Aim
Retype each line exactly. Skip images.

**** Task data

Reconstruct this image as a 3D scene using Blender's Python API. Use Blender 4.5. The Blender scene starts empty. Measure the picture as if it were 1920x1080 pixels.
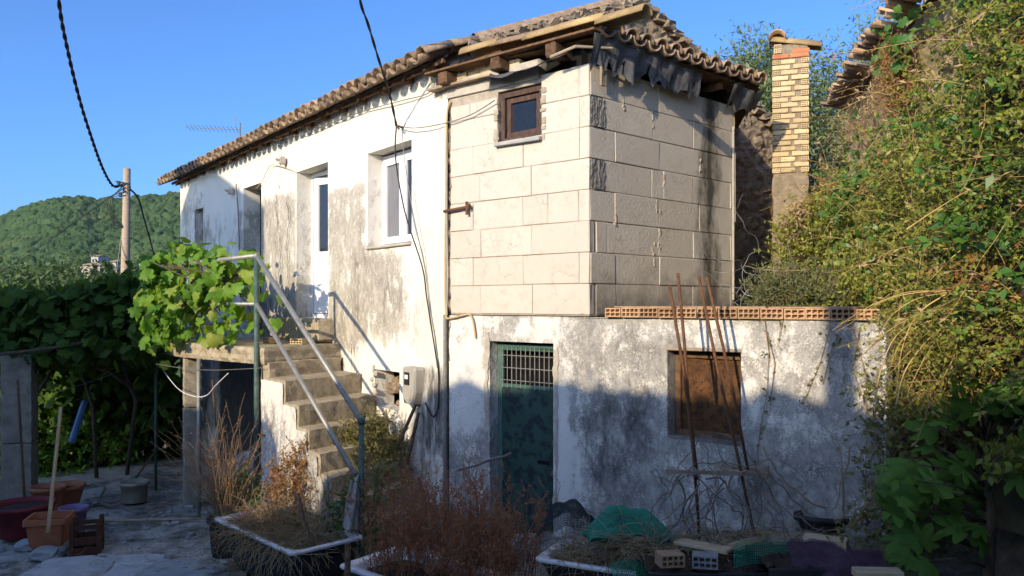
import bpy, bmesh, math, random
import numpy as np
from mathutils import Vector, Matrix, noise as mnoise

random.seed(7)
rng = np.random.default_rng(11)
sc = bpy.context.scene
COL = sc.collection

# ------------------------------------------------------------------ camera, sky, sun, exposure
EYE = 2.25
cam_d = bpy.data.cameras.new('camera')
cam_d.lens = 27.75
cam_d.sensor_width = 36.0
cam_d.shift_y = 30.0 / 1920.0
cam_d.clip_start = 0.05
cam_d.clip_end = 6000
cam = bpy.data.objects.new('camera', cam_d)
cam.location = (0, 0, EYE)
cam.rotation_euler = (math.radians(90), 0, 0)
COL.objects.link(cam)
sc.camera = cam

SUN_TRAVEL = Vector((0.507, 0.798, -0.325)).normalized()
SUN_EL = math.asin(-SUN_TRAVEL.z)
SUN_ROT = math.atan2(-SUN_TRAVEL.x, -SUN_TRAVEL.y)
world = bpy.data.worlds.new('World')
sc.world = world
world.use_nodes = True
wn = world.node_tree
wn.nodes.clear()
sky = wn.nodes.new('ShaderNodeTexSky')
sky.sky_type = 'NISHITA'
sky.sun_disc = False
sky.sun_elevation = SUN_EL
sky.sun_rotation = SUN_ROT
sky.altitude = 1800
sky.air_density = 1.0
sky.dust_density = 9.0
sky.ozone_density = 10.0
bg = wn.nodes.new('ShaderNodeBackground')
bg.inputs['Strength'].default_value = 0.15
wo = wn.nodes.new('ShaderNodeOutputWorld')
wn.links.new(sky.outputs[0], bg.inputs['Color'])
wn.links.new(bg.outputs[0], wo.inputs['Surface'])

sun_d = bpy.data.lights.new('sun', 'SUN')
sun_d.energy = 2.4
sun_d.angle = math.radians(0.5)
sun_d.color = (1.0, 0.885, 0.70)
sun = bpy.data.objects.new('sun', sun_d)
sun.rotation_euler = SUN_TRAVEL.to_track_quat('-Z', 'Y').to_euler()
sun.location = (-20, -30, 20)
COL.objects.link(sun)

sc.view_settings.view_transform = 'Standard'
sc.view_settings.look = 'None'
sc.view_settings.gamma = 1.0
sc.view_settings.use_curve_mapping = False
sc.view_settings.exposure = 1.15
sc.view_settings.use_white_balance = True
sc.view_settings.white_balance_temperature = 7300
sc.render.engine = 'CYCLES'
sc.cycles.max_bounces = 6
sc.cycles.use_denoising = True

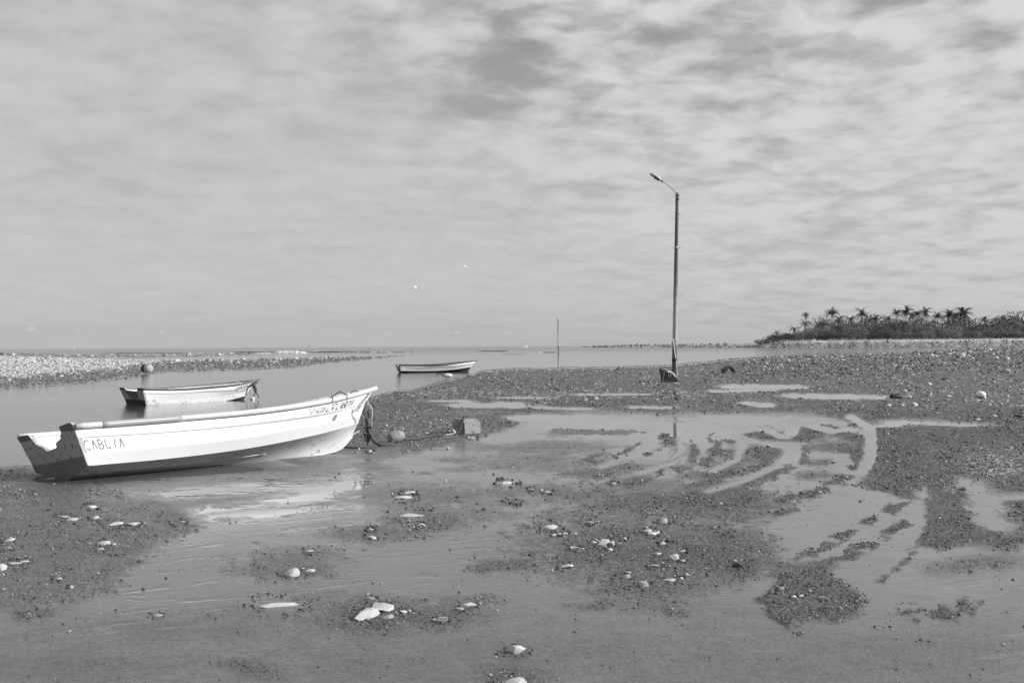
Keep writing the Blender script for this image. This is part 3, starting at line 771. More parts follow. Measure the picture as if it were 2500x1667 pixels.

********

Complete output
Reconstruct this image as a 3D scene using Blender's Python API. Use Blender 4.5. The Blender scene starts empty. Measure the picture as if it were 1920x1080 pixels.
import bpy, bmesh, math, random
import numpy as np
from mathutils import Vector, Matrix, noise as mnoise

random.seed(7)
rng = np.random.default_rng(11)
sc = bpy.context.scene
COL = sc.collection

# ------------------------------------------------------------------ camera, sky, sun, exposure
EYE = 2.25
cam_d = bpy.data.cameras.new('camera')
cam_d.lens = 27.75
cam_d.sensor_width = 36.0
cam_d.shift_y = 30.0 / 1920.0
cam_d.clip_start = 0.05
cam_d.clip_end = 6000
cam = bpy.data.objects.new('camera', cam_d)
cam.location = (0, 0, EYE)
cam.rotation_euler = (math.radians(90), 0, 0)
COL.objects.link(cam)
sc.camera = cam

SUN_TRAVEL = Vector((0.507, 0.798, -0.325)).normalized()
SUN_EL = math.asin(-SUN_TRAVEL.z)
SUN_ROT = math.atan2(-SUN_TRAVEL.x, -SUN_TRAVEL.y)
world = bpy.data.worlds.new('World')
sc.world = world
world.use_nodes = True
wn = world.node_tree
wn.nodes.clear()
sky = wn.nodes.new('ShaderNodeTexSky')
sky.sky_type = 'NISHITA'
sky.sun_disc = False
sky.sun_elevation = SUN_EL
sky.sun_rotation = SUN_ROT
sky.altitude = 1800
sky.air_density = 1.0
sky.dust_density = 9.0
sky.ozone_density = 10.0
bg = wn.nodes.new('ShaderNodeBackground')
bg.inputs['Strength'].default_value = 0.15
wo = wn.nodes.new('ShaderNodeOutputWorld')
wn.links.new(sky.outputs[0], bg.inputs['Color'])
wn.links.new(bg.outputs[0], wo.inputs['Surface'])

sun_d = bpy.data.lights.new('sun', 'SUN')
sun_d.energy = 2.4
sun_d.angle = math.radians(0.5)
sun_d.color = (1.0, 0.885, 0.70)
sun = bpy.data.objects.new('sun', sun_d)
sun.rotation_euler = SUN_TRAVEL.to_track_quat('-Z', 'Y').to_euler()
sun.location = (-20, -30, 20)
COL.objects.link(sun)

sc.view_settings.view_transform = 'Standard'
sc.view_settings.look = 'None'
sc.view_settings.gamma = 1.0
sc.view_settings.use_curve_mapping = False
sc.view_settings.exposure = 1.15
sc.view_settings.use_white_balance = True
sc.view_settings.white_balance_temperature = 7300
sc.render.engine = 'CYCLES'
sc.cycles.max_bounces = 6
sc.cycles.use_denoising = True

Keep writing the Blender script for this image. This is part 3, starting at line 771. More parts follow. Measure the picture as if it were 2500x1667 pixels.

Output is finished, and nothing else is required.